Passadas quatro décadas do mal estar causado por Kraminov, a Grande Guerra Patriótica ainda é pilar central da propaganda do Kremlin. Com frequência, Putin exalta o conflito como definidor da alma russa, e traz à audiência sua própria história ligada ao conflito: apesar de nascido em 1952, ele perdeu um irmão durante o cerco a Leningrado, e seu pai combateu nas linhas defensivas contra os alemães.

“As pessoas de minha idade, e eu mesmo, acreditam que é importante que nossos filhos, netos e bisnetos entendam os tormentos e dificuldades que nossos ancestrais enfrentaram”, escreveu Putin em 2020. “Eles precisam entender como nossos ancestrais resistiram e venceram. De onde veio seu poder inabalável, que fascinou o mundo? Claro, estavam defendendo suas casas, filhos, amores e famílias. Mas eles compartilhavam o amor por sua terra, pela Mãe Pátria.”

Putin, como destaca Segrillo, não esperava ser convidado para a Normandia — até pelo risco de ser preso, devido à ordem emitida pelo Tribunal Penal Internacional em 2023. Mas ao reiterar o que vê como inconsistências históricas sobre o papel do Dia D, ele quer consolidar a ideia de que o Ocidente é um inimigo, que tenta reduzir e enfraquecer a Rússia, e de que os russos precisam demonstrar, seja na Ucrânia, seja em guerras futuras, o mesmo poder do Exército Vermelho do passado.
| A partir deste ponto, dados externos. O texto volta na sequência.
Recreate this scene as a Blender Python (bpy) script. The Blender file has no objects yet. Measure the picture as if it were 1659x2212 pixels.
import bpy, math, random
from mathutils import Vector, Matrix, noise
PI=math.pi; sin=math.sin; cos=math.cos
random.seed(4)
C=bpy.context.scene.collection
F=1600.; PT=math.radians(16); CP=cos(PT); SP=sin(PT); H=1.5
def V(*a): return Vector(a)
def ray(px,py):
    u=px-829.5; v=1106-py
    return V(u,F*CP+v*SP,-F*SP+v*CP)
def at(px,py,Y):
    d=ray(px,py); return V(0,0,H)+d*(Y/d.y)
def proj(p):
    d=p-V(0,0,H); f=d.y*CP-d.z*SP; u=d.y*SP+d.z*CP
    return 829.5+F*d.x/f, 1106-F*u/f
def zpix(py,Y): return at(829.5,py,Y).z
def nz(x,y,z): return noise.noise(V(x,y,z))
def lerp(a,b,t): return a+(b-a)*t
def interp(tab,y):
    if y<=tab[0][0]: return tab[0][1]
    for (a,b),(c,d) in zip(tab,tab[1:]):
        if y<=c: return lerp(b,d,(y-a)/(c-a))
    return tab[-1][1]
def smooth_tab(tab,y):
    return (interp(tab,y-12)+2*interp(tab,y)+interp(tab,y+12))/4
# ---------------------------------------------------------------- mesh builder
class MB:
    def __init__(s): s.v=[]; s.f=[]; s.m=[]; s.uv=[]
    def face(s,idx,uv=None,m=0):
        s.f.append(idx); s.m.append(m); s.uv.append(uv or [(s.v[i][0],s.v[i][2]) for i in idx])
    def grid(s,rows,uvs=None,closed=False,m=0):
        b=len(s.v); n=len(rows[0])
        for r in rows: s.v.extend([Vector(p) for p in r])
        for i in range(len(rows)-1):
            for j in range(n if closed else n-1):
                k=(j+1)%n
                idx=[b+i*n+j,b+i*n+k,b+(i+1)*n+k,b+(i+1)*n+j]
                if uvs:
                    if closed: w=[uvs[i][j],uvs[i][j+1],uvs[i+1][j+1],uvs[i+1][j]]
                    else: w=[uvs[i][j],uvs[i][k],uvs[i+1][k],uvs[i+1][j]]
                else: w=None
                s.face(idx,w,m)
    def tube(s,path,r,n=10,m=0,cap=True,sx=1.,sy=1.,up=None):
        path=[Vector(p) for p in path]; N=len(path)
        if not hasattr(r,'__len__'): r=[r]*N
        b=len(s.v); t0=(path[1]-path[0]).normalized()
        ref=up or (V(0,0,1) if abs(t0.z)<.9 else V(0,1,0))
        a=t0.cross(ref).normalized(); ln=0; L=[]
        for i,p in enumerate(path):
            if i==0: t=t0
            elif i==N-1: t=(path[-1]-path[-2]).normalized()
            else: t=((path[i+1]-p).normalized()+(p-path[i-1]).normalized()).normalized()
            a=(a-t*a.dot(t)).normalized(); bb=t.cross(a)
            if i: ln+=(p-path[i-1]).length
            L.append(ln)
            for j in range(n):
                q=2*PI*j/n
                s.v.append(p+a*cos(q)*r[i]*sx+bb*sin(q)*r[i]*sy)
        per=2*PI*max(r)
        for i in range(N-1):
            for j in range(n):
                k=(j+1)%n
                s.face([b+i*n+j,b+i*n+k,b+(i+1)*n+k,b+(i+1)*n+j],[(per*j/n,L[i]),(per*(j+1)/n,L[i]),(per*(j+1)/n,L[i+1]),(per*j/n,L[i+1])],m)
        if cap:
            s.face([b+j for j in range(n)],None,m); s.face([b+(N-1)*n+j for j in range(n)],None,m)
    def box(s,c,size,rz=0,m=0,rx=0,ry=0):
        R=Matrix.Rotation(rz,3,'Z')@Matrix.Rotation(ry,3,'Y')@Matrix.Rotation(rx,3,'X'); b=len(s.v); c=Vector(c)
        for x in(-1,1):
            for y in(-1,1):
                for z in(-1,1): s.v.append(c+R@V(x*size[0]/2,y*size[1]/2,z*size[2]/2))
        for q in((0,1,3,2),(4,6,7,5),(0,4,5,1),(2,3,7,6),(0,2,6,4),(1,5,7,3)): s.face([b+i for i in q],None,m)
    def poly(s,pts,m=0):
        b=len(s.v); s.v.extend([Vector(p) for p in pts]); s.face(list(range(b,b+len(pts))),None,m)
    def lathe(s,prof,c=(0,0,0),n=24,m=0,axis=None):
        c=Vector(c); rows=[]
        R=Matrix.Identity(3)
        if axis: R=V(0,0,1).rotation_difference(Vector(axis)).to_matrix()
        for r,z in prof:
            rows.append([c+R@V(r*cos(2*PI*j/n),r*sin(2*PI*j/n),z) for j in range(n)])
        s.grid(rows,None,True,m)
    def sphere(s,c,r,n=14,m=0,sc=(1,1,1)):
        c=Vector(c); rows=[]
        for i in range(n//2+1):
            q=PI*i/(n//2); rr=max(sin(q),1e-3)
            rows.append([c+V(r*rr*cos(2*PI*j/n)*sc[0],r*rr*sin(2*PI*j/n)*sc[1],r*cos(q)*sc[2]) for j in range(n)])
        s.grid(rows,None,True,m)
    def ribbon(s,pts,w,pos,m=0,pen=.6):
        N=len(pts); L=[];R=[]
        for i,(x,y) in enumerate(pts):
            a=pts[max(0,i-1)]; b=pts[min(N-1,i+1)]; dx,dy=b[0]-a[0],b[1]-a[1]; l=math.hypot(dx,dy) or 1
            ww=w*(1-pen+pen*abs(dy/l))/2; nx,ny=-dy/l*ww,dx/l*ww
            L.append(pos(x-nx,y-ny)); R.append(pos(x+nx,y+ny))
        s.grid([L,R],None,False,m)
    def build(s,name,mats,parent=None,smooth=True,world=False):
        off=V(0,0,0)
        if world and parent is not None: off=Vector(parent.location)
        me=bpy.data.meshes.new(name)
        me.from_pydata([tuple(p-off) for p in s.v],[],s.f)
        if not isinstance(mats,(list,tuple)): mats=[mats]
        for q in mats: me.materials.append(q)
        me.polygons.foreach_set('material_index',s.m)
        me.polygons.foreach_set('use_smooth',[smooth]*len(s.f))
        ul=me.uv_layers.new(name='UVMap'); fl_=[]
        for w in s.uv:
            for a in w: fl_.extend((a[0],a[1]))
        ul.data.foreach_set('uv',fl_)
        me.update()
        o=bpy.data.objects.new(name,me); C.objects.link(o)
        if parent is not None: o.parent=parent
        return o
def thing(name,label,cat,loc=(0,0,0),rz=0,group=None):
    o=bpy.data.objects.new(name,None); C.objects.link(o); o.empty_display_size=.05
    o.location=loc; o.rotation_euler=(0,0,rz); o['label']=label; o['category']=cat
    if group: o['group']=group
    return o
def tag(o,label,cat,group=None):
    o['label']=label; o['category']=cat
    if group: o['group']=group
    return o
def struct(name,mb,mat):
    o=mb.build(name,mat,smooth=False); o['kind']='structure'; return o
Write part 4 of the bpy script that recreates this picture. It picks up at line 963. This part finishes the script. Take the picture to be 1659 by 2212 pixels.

— O revanchismo, a zombaria da História, o desejo de justificar os atuais apoiadores dos nazistas, fazem parte da política geral das elites ocidentais para incitar cada vez mais conflitos regionais, inimizades interétnicas e interreligiosas, e para restringir centros soberanos e independentes de desenvolvimento — disse Putin em 9 de maio. — O Dia da Vitória une todas as gerações. Estamos avançando, confiando nas nossas tradições centenárias, e estamos confiantes de que juntos garantiremos um futuro livre e seguro para a Rússia, para o nosso povo unido.